Still, discard some pretty substantial flaws and you're left with a pretty decent debut. The tunes are there alright, from the rollicking Not So Clever Now to the genuinely touching Into the Blue. Pontiac To Home Girl is an atmospheric anti-love song to rival anything in Gilmore's later canon, sounding like a precursor to the intense production of 'The Resurrection Men' from The Lipstick Conspiracies and the seminal title track from this year's Avalanche album. The brash, playful Bad Idea sounds like a Rules For Jokers outtake and is, along with Pontiac..., the first signs of the extraordinary and original lyricist Gilmore would become by her early-twenties.

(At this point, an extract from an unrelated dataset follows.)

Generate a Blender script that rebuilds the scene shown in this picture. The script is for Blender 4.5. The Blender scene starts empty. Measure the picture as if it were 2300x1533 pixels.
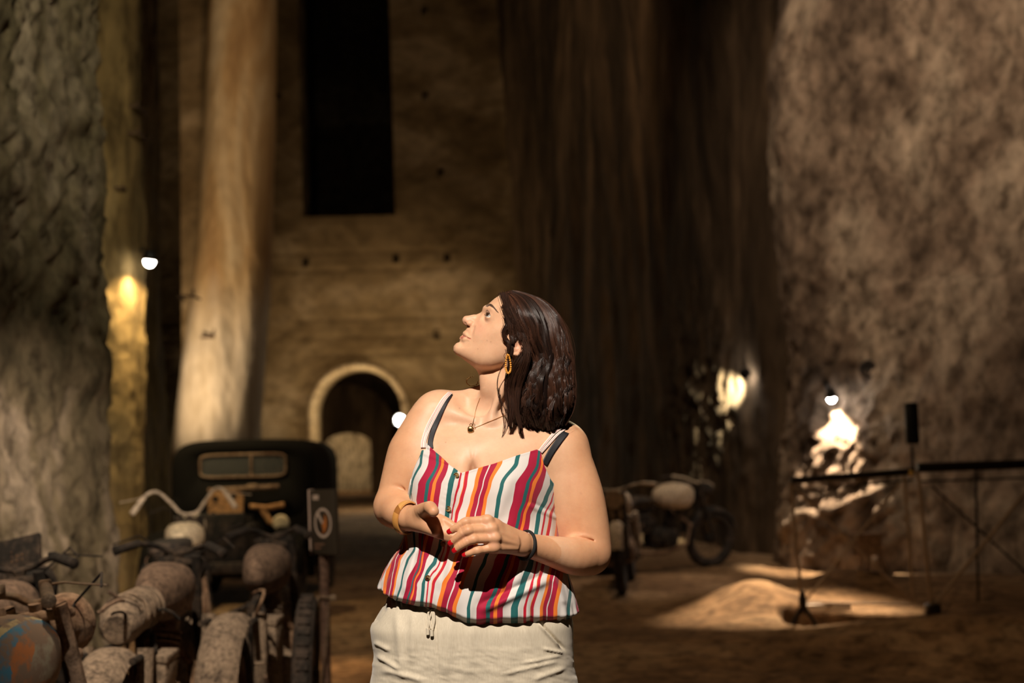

In 2003, 5 years and as many albums following her debut, Thea Gilmore is the most challenging, engaging and potent songwriter in Britain, if not the world. On this evidence, it could have all been very different. This is the sound of obvious talent (just listen to Pontiac...) perillously close to the jaws of a mainstream hungry for a new Alanis Morrisette. The mainstream has plenty of those now, and the rest of us have Thea Gilmore. Thank god, indeed.